Bugün, farkındalık yaratmanın ötesinde harekete geçme çağrısıdır!
3 Aralık Dünya Engelliler Günü, yalnızca engelli bireylerin haklarının vurgulandığı bir gün değil, toplumun adalet, eşitlik ve vicdanla yüzleştiği bir dönüm noktasıdır. Bu gün, milyonlarca engelli bireyin yaşamın her alanında var olduğunu, eşit ve adil bir şekilde temsil edilmesi gerektiğini haykırma günüdür.
Engellilik bir eksiklik değil, toplumun engelli bireylere sunduğu imkanlarla şekillenen bir gerçektir. Erişilebilir bir dünya inşa etmek, bir lütuf değil, bir insanlık görevidir. Bugün, bu gerçekliği değiştirmek, toplumun her alanında fırsat eşitliğini sağlamak için bir adım atma zamanıdır.
Eğitim, engelleri aşmanın ilk anahtarıdır. Her engelli birey, kendi potansiyelini gerçekleştirebileceği bir eğitim sistemine erişebilmelidir. Okullar, üniversiteler ve mesleki eğitim kurumları, engelli bireyler için tam anlamıyla erişilebilir hale getirilmelidir.

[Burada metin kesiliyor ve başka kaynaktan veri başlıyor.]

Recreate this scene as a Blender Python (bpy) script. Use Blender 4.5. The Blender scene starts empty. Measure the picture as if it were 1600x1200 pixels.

Erişilebilirlik, bir bireyin özgürlüğüdür. Sokaklar, binalar, toplu taşıma, iş yerleri ve dijital platformlar herkes için erişilebilir olmalıdır. Bir kaldırımın yüksekliği ya da bir binanın asansörsüz oluşu, milyonlarca bireyin hayattan kopmasına neden olmamalıdır.
İstihdam politikaları yeniden şekillendirilmelidir. Mevcut durumda özel sektörde en az %3, kamuda ise en az %4 olan engelli çalıştırma oranları artık yetersizdir. Bu oranlar en az %8’e çıkarılmalı ve engelli bireylerin “nitelikli” pozisyonlarda istihdam edilmesi sağlanmalıdır. Onlara temizlikçi veya hizmetli gözüyle bakan zihniyet tarihin tozlu sayfalarına karışmalıdır. Her birey, yetenekleri ve potansiyeli doğrultusunda değerlendirilmeyi hak eder.
Engellilerin hak temelli mücadelelerinde yanında olmayan bir toplum eksiktir!
Engelli bireylerin yaşamını kolaylaştıracak Engelsiz Yaşam Merkezleri, her ilçede kurulmalı; sosyal yardımlar ve maaşlar, asgari yaşam standartlarının ötesine geçerek onurlu bir yaşam sunmalıdır. Ayrıca, iş garantili mesleki eğitim programlarıyla engelli bireylerin istihdam oranları artırılmalı, ekonomik bağımsızlıkları desteklenmelidir.
Unutmayalım:
Engelli bireylerin toplumsal yaşama tam ve eşit katılımı, bir toplumun gelişmişlik ölçütüdür. Din, dil, ırk, mezhep, cinsiyet ya da statü fark etmeksizin her bireyin eşit haklara sahip olduğu bir dünya mümkün!
Bugün, engelsiz bir gelecek için bir adım atma zamanı.
Birlikte daha erişilebilir, daha eşit, daha adil bir dünya inşa edebiliriz. Çünkü engeller yalnızca zihinlerdedir!
Engelleri hep birlikte aşalım!
Engelsiz bir yaşam, hepimizin hayalinden öte, en temel hakkıdır!